Virginia’s 2025 general election is on November 4, including the high-stakes gubernatorial race between Abigail Spanberger (D) and Winsome Earle-Sears (R)
But the focus now is on Jay Jones, the Democratic nominee for Attorney General. Jones, a former state delegate and Norfolk native who once served as an assistant Attorney General under Mark Herring. But leaked text messages from 2022 paint a far darker picture—one of unrestrained rage and violent fantasy that has, weirdly, not ended his political career.
In exchanges with Republican Delegate Carrie Coyner, Jones mused about putting “two bullets to the head” of then-House Speaker Todd Gilbert, a fellow legislator and father. He fantasized about the deaths of Gilbert’s children, suggesting it might “change his views,” and boasted he’d “piss on the graves” of GOP opponents
Jones has issued a mealy-mouthed apology, calling it a “grave mistake” from a time when he wasn’t in office. But this rings hollow when the offender clings to the ballot.

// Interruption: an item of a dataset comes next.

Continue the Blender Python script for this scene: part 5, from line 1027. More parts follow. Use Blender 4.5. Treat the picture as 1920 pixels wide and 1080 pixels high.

Yet the bigger scandal is reaction of his own party. Abigail Spanberger, the Democratic gubernatorial nominee and Jones’s running mate, issued a statement expressing “disgust” after a private chat with him. She condemned “threatening language in our politics,” as if that’s sufficient. Where’s her demand for him to withdraw? Spanberger, a former CIA officer who once prided herself on bipartisanship, now shields a candidate whose words echo the very extremism she claims to fight. Her tepid response isn’t leadership—it’s complicity
Virginia Senator Mark Warner, who called the texts “appalling,” has offered hand wringing but no action. Warner knows Jones personally, yet he stops short of demanding resignation.
All this comes at a perilous time when national Democrats are actively egging on violence against ICE agents and Republicans across the country. Just look at the wave of attacks on federal immigration facilities this year—deadly shootings, firebombings, and assaults, not to mention the open celebration of Charlie Kirk’s murder by the likes of Rep. Ilhan Omar (D-MN), who is still in good standing in her party.
Spanberger is ahead in the polls. Should she win, her victory will be hailed by some as a bell weather of anti-Trump sentiment. But it will also signal something ominous and dark. When the acceptance of hate and violence is institutionalized by one of our two major political parties, our political system is in grave danger.